Start of DATA BLOCK
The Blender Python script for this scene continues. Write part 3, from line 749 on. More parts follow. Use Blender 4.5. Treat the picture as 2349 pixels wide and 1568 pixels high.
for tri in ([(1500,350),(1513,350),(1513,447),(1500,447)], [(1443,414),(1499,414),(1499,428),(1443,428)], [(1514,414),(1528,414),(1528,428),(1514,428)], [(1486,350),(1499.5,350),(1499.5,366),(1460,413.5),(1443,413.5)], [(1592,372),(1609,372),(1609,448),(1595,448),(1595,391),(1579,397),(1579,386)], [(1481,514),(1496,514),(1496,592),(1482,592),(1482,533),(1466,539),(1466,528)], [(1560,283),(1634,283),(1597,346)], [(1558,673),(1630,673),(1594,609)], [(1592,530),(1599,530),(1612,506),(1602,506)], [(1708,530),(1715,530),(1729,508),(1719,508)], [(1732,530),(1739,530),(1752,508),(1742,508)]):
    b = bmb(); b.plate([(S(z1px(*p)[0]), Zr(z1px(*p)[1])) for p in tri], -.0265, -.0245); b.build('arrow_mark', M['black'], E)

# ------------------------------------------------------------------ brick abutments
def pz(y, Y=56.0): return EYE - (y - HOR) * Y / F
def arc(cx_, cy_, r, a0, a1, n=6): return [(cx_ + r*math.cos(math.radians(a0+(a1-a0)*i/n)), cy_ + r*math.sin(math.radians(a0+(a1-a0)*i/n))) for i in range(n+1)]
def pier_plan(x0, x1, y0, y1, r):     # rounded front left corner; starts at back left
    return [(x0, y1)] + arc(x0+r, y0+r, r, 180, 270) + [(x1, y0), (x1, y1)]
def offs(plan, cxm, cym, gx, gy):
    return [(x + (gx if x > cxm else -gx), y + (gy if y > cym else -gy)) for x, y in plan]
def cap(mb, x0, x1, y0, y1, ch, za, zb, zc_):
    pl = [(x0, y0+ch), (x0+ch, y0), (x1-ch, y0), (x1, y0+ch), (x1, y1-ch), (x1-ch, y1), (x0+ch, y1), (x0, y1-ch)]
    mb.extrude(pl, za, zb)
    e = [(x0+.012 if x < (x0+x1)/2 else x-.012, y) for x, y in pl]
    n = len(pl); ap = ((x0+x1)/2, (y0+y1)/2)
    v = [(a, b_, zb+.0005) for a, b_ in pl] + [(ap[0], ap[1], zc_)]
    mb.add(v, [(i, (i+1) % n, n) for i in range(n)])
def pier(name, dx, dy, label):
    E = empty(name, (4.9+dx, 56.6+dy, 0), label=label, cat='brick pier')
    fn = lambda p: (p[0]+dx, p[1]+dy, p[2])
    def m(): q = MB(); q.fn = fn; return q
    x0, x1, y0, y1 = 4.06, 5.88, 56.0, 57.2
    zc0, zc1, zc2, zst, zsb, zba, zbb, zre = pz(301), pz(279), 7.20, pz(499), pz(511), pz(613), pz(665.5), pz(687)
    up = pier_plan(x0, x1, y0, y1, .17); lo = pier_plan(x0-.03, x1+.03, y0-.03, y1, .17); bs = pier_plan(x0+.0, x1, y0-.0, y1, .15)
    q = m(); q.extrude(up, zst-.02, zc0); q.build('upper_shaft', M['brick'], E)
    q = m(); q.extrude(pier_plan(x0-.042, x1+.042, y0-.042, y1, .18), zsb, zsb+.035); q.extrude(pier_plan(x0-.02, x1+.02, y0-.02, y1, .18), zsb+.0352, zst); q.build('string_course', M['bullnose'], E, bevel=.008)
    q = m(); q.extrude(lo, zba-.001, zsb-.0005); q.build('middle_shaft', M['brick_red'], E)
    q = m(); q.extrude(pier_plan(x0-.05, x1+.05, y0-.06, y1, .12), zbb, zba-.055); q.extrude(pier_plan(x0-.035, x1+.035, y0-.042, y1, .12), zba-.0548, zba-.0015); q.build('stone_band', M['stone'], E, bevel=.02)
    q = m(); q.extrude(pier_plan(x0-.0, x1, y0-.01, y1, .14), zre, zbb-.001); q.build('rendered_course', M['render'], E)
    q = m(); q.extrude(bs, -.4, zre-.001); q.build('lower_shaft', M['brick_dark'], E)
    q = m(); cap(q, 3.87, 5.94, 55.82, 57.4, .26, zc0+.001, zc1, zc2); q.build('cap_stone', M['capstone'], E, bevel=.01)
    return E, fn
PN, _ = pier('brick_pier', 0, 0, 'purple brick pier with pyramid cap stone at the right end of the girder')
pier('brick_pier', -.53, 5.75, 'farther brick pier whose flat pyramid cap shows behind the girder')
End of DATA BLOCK
TO DO: Word for word, reproduce the listing above from its start up to and including the line that has "b = bmb(); b.plate([(S(z1px(*p)[0]), Zr(z1px(*p)[1]))". Give only those lines.

RESPONSE TO THE EXERCISE:
The Blender Python script for this scene continues. Write part 3, from line 749 on. More parts follow. Use Blender 4.5. Treat the picture as 2349 pixels wide and 1568 pixels high.
for tri in ([(1500,350),(1513,350),(1513,447),(1500,447)], [(1443,414),(1499,414),(1499,428),(1443,428)], [(1514,414),(1528,414),(1528,428),(1514,428)], [(1486,350),(1499.5,350),(1499.5,366),(1460,413.5),(1443,413.5)], [(1592,372),(1609,372),(1609,448),(1595,448),(1595,391),(1579,397),(1579,386)], [(1481,514),(1496,514),(1496,592),(1482,592),(1482,533),(1466,539),(1466,528)], [(1560,283),(1634,283),(1597,346)], [(1558,673),(1630,673),(1594,609)], [(1592,530),(1599,530),(1612,506),(1602,506)], [(1708,530),(1715,530),(1729,508),(1719,508)], [(1732,530),(1739,530),(1752,508),(1742,508)]):
    b = bmb(); b.plate([(S(z1px(*p)[0]), Zr(z1px(*p)[1])) for p in tri], -.0265, -.0245); b.build('arrow_mark', M['black'], E)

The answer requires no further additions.